The inspiration for some of the projects is very interesting & varied (and also the main subject of the blog). In January 2008 a wrecked ship, the Ice Prince, lost her cargo of sawn timber to the sea, off the coast of Devon. The resultant “wood slick” washed ashore in Worthing. A black & white photograph of the timber washed onto shore was project inspiration for Worthing Swimming Pool entry, you can see more about the project entry that was shortlisted here.
A playdoh toy called 'fuzzy pumper' that extrudeds hair inspired the UK pavilion (seed cathedral) China 2010.
Thomas' mother once owned a bead shop on Portobello Rd inspiring the work 'Bleigiessen' for the Wellcome trust.

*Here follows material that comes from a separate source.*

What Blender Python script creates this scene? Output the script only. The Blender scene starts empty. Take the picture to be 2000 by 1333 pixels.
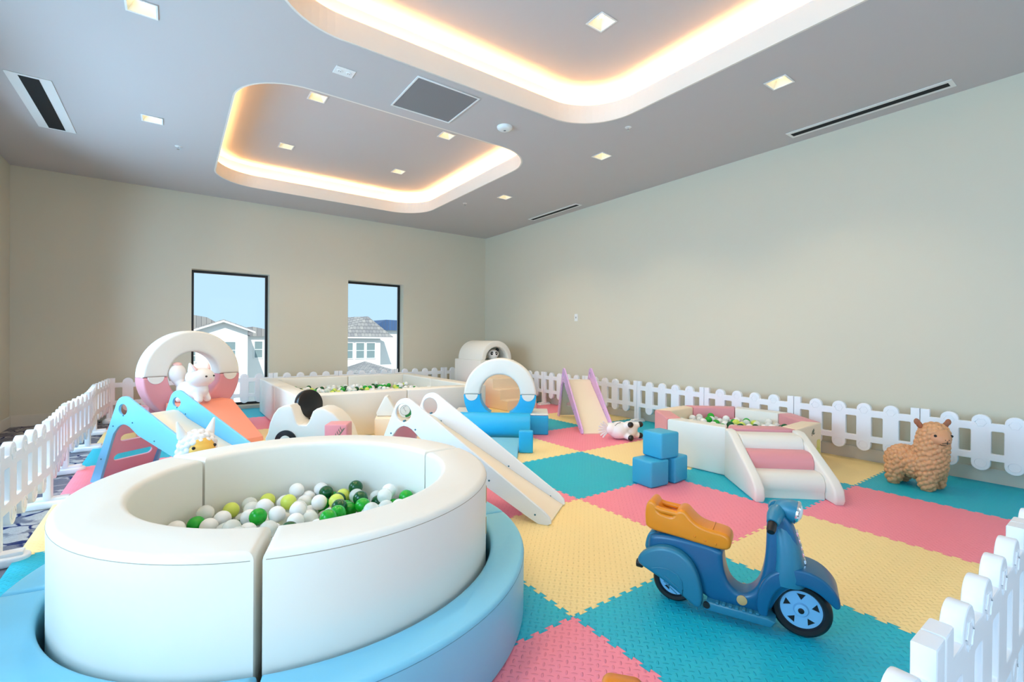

The glass beads being laid out and strung on stainless steel wire on long boards
Bleigiessen, Wellcome Trust
The exhibition itself is based on a plinth /graphic equaliser, each exhibit having it's own height and size different from the other with nothing touching the walls. Designed to give a sense of the studio itself, with models, casts, with quite a varied amount of work. The exhibition is not chronologically arranged, but more groupings of the same idea or theme, materiality, technology etc. There is also word that every Friday at 2pm, someone from the studio will be on hand to demonstrate the working models, including the 7 metre retractable bridge.
Image via It's Nice That

Image via It's Nice That
Image via It's Nice That
Image via It's Nice That
Inspiration comes from many sources, from memories, experiences, training informing us as designers and the design process.
The 80 strong staff (I didn't know it was so big)of the Heatherwick Studio are all given a voice, both within the work and within the exhibition, but Thomas is very much the filter through which the ideas a run.
A fascinating look at an extraordinary design office. Inspired by the ordinary and making it extraordinary, inspiring.